Monday, February 17, 2014

The Anti-To-Do

I'm trying something new this week.

Here's the deal: I spend a lot of time nursing. I mean, a lot of time. And then a lot of time changing diapers and holding fussy babies and wiping up spit up. Since the Man got home, he's been trying to keep things running, but he's been jet lagged and then got a stomach bug, and really, between the two boys, the twins, the pets, and me, there's more than enough to keep him busy with a good deal left over. Consequently, things have been slipping through the cracks: case in point, our friendly family dust bunnies are breeding millions of baby dust bunnies as we speak. This is frustrating for me. I have perfectionist tendencies that refuse to be easily squashed, and it's easy for me to get to the end of the day and look at everything that hasn't been accomplished and want to howl at the moon a good long while.


So: I'm trying something new this week. Have I said this already? I'm a smidge sleep deprived.

This week, instead of looking at my un-checked To Do list at the end of the day, I'm taking stock of my To Done list. Yes, that grammar is fantastic.
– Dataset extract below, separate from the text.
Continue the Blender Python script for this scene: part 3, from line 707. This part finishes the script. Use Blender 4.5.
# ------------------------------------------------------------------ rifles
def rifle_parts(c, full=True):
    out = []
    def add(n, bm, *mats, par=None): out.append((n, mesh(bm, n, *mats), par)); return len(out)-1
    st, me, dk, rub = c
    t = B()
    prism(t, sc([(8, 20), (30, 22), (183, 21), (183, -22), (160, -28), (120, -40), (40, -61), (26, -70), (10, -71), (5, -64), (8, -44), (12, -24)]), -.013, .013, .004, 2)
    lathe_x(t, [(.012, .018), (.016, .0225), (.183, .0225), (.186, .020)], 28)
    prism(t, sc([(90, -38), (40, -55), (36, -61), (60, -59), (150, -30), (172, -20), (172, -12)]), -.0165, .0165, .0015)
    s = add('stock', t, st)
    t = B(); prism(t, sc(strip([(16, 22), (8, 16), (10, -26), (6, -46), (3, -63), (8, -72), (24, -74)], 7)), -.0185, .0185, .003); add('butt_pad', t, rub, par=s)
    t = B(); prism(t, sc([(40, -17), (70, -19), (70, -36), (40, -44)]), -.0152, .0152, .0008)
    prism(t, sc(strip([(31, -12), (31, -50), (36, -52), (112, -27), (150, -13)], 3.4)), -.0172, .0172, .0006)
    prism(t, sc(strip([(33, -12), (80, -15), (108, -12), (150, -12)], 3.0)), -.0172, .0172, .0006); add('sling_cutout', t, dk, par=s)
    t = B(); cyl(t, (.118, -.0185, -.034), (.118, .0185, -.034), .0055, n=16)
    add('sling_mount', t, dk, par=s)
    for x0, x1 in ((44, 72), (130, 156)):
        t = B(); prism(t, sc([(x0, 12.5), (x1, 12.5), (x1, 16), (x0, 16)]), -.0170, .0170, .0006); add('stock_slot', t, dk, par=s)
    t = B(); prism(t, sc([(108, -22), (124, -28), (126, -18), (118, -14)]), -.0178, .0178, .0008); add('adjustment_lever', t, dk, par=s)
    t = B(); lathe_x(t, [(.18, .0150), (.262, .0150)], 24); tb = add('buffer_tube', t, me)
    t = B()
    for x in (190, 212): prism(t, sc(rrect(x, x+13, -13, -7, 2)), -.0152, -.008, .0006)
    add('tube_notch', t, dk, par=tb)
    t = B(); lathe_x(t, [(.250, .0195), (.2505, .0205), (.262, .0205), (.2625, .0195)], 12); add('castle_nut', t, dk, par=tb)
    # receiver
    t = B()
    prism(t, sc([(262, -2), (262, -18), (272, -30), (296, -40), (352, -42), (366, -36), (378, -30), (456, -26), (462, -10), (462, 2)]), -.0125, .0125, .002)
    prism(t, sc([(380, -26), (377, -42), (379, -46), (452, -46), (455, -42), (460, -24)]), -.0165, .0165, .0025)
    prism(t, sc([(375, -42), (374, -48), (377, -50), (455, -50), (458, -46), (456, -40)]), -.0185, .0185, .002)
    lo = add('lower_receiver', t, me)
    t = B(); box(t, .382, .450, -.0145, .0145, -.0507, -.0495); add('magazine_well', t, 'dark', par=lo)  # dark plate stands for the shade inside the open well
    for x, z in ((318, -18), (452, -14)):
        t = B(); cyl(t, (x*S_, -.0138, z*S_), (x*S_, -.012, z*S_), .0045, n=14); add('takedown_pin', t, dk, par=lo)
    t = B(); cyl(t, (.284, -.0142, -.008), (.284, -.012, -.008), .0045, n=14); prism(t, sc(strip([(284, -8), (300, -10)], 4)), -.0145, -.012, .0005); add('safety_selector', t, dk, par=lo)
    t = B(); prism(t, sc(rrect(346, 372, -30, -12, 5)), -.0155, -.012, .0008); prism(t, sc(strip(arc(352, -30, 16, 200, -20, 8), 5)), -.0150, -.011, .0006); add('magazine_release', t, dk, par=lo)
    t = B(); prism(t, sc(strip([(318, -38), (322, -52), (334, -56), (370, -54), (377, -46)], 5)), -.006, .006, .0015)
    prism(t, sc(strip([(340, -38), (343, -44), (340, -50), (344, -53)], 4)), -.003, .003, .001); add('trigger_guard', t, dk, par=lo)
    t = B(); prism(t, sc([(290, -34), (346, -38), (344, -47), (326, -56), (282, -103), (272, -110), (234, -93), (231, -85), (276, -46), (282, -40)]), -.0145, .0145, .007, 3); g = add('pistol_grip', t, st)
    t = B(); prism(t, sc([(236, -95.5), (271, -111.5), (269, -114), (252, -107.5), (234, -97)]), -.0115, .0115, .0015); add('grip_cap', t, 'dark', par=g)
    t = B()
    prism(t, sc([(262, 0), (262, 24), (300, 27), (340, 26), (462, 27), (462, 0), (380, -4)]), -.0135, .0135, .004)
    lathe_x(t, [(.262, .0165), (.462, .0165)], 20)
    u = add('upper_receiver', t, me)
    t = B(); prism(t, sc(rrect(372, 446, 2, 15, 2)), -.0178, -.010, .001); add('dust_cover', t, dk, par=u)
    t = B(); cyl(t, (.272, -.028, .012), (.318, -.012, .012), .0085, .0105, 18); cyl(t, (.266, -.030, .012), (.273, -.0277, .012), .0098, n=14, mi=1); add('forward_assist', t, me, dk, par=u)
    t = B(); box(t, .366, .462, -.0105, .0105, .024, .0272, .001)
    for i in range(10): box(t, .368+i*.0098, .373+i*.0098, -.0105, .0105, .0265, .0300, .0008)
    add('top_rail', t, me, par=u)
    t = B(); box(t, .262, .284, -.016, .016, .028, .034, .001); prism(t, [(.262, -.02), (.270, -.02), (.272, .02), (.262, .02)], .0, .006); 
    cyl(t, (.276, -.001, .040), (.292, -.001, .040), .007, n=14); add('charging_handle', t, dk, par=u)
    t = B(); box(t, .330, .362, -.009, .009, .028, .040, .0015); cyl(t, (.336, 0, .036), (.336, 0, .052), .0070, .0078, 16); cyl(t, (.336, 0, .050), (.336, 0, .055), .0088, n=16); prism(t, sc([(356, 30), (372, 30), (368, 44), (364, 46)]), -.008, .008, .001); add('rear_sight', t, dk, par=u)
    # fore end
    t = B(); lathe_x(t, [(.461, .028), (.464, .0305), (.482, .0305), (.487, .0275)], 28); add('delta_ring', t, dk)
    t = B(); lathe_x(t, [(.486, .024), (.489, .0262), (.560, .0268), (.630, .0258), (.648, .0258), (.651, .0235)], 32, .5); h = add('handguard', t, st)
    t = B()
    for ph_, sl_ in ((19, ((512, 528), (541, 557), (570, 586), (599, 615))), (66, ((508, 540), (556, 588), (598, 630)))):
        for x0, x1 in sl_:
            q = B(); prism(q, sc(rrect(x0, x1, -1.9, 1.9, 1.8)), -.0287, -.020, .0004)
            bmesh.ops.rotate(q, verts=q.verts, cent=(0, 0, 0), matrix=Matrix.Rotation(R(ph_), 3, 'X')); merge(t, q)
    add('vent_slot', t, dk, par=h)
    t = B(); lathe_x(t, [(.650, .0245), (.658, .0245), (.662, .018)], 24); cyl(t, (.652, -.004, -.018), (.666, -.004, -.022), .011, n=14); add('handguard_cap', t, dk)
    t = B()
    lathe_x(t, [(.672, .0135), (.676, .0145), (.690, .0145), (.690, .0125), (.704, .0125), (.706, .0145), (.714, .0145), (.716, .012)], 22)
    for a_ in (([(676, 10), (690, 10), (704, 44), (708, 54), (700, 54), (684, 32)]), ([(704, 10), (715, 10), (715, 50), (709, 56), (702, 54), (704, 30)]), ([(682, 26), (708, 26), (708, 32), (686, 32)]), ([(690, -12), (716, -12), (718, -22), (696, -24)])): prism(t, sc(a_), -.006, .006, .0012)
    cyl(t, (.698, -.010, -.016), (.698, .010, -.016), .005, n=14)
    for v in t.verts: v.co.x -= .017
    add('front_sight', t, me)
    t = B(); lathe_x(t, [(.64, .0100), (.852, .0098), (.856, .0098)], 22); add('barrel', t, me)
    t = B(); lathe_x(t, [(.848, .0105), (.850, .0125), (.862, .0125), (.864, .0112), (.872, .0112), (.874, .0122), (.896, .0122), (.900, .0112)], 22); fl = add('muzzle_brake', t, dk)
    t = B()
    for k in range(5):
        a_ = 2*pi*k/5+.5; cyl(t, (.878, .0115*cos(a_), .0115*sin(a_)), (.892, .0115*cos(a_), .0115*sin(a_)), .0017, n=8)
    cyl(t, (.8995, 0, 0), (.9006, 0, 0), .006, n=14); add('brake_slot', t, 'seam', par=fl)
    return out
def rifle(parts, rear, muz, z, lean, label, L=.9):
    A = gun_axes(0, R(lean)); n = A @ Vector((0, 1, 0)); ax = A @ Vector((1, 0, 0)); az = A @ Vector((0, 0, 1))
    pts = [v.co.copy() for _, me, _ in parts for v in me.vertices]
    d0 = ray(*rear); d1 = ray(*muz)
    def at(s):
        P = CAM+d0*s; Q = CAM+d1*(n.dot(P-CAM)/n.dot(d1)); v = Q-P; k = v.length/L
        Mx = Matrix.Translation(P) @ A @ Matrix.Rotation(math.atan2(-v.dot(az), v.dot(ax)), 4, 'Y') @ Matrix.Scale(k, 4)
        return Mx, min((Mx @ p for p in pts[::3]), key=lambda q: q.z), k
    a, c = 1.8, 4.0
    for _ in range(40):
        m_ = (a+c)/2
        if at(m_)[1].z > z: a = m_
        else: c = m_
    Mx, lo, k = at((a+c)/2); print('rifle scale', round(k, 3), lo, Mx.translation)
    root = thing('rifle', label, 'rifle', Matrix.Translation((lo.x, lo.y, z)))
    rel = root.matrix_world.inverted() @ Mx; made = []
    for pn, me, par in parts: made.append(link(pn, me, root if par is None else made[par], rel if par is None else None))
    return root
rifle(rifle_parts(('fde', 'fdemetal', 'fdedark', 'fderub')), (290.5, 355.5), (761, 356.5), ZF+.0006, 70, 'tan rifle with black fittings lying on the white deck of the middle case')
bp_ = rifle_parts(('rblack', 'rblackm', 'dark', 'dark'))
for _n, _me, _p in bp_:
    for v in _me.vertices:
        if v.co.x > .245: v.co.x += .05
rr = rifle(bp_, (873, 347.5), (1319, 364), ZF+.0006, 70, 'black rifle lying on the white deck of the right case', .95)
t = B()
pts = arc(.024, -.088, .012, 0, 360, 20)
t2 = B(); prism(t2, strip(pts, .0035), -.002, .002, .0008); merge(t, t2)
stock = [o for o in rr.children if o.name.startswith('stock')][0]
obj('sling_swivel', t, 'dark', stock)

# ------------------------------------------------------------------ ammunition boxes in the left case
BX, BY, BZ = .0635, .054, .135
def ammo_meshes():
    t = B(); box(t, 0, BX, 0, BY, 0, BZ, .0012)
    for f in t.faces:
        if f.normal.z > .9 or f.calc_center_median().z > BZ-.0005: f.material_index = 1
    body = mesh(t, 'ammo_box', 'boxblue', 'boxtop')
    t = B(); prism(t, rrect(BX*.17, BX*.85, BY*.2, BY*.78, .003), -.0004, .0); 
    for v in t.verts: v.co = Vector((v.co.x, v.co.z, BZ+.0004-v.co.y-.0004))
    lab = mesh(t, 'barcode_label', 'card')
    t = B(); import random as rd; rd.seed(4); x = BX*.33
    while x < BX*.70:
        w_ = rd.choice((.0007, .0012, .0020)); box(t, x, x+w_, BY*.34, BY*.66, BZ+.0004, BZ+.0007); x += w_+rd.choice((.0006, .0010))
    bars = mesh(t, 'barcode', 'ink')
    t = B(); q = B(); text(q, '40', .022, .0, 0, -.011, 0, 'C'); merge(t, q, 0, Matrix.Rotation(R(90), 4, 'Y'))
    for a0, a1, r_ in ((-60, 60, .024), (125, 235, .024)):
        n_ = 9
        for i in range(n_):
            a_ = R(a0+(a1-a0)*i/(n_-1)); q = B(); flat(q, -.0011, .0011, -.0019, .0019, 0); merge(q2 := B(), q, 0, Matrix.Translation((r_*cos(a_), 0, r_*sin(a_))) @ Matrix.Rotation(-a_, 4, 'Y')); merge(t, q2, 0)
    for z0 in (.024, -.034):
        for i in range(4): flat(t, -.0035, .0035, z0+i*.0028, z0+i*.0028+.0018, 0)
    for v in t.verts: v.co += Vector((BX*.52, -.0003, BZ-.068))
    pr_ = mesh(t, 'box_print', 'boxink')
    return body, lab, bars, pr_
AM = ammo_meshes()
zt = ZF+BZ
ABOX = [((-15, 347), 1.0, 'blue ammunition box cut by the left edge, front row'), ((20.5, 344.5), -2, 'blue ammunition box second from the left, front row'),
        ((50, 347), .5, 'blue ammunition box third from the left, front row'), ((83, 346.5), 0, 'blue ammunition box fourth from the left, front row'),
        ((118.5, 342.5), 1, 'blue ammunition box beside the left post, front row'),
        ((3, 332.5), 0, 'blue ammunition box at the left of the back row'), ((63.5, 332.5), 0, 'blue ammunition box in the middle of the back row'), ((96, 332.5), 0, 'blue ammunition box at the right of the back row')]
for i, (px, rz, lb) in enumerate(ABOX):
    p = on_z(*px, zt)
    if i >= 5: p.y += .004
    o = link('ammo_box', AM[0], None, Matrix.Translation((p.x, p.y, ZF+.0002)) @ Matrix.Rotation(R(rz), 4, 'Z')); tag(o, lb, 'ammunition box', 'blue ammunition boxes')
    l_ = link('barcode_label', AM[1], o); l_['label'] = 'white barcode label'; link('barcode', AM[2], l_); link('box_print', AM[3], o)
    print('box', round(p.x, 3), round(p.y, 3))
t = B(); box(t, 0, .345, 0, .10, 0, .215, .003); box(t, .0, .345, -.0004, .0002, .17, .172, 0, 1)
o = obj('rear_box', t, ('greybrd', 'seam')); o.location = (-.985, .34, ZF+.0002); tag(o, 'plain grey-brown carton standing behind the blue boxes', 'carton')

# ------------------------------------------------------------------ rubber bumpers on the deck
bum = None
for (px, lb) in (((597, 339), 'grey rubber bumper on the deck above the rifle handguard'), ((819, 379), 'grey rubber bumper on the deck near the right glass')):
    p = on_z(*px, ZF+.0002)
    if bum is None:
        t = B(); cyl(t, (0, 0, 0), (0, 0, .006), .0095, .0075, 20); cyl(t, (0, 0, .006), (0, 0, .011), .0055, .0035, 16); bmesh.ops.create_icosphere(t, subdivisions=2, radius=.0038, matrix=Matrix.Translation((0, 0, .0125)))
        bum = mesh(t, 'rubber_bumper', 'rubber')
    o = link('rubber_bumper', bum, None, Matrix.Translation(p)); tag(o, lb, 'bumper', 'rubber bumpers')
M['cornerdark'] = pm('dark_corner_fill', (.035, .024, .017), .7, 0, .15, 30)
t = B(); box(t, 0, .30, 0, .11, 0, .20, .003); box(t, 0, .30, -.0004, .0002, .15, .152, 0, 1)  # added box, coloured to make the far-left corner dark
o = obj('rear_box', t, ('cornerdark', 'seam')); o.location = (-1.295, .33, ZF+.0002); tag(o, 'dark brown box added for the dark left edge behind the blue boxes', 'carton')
For instance, Wednesday, I threw dinner in the crock pot, got coffee and really bad Chinese food with the Man, helped out a friend, read and snuggled with the big boys (while de-cradle-crapping Tiny's head), and, as per usual, nursed the rest of my day into oblivion. And while at the end of Wednesday, I was initially feeling guilty for not finishing the laundry, not exercising, and not dusting and vacuuming, when I looked at what I'd actually done, I didn't feel quite so bad about it any more. Because sure, it might not look like much to pre-twin me, but to post-twin me, I'm living large. (Incidentally, most of the dusting and all of the vacuuming were taken care of Saturday morning by the Man while I did--guess what?--some more nursing.)

Anyway, here's to the To Done list. May it ever return me to more realistic expectations.

Pictures of the twins included
solely so you can see what's keeping me occupied
these days.

Friday, February 14, 2014

Home Is Home Again

There is a lot of this these days.
I'm getting good at sharing.

There are two towels in the bathroom again. Two toothbrushes by the sink. Four places set at the table. A pair of boots beside the recliner. A jeep in the driveway. Workout gear in the laundry basket.

Home is home again.

I realize, all over again, how the missing is about the little moments as much as the big. Though he has missed births and birthdays, anniversaries and minor surgeries, Christmases and Thanksgivings, and yes, those are hard and his absence is felt, the long, slow ache of missing lies primarily in the day to day. It is wonderful to laugh with him over Tiny referring to vanilla yogurt as "ice cream yogurt", to share the grossness of the frozen rabbit he found in our back yard, to cuddle up beside him after yet another middle of the night nursing. It is wonderful to have him home for the little moments, just as I will be glad to share the big occasions with him again.

Our family is settling back into each other again, and watching the transformation on all of us is quickly becoming one of my favourite things.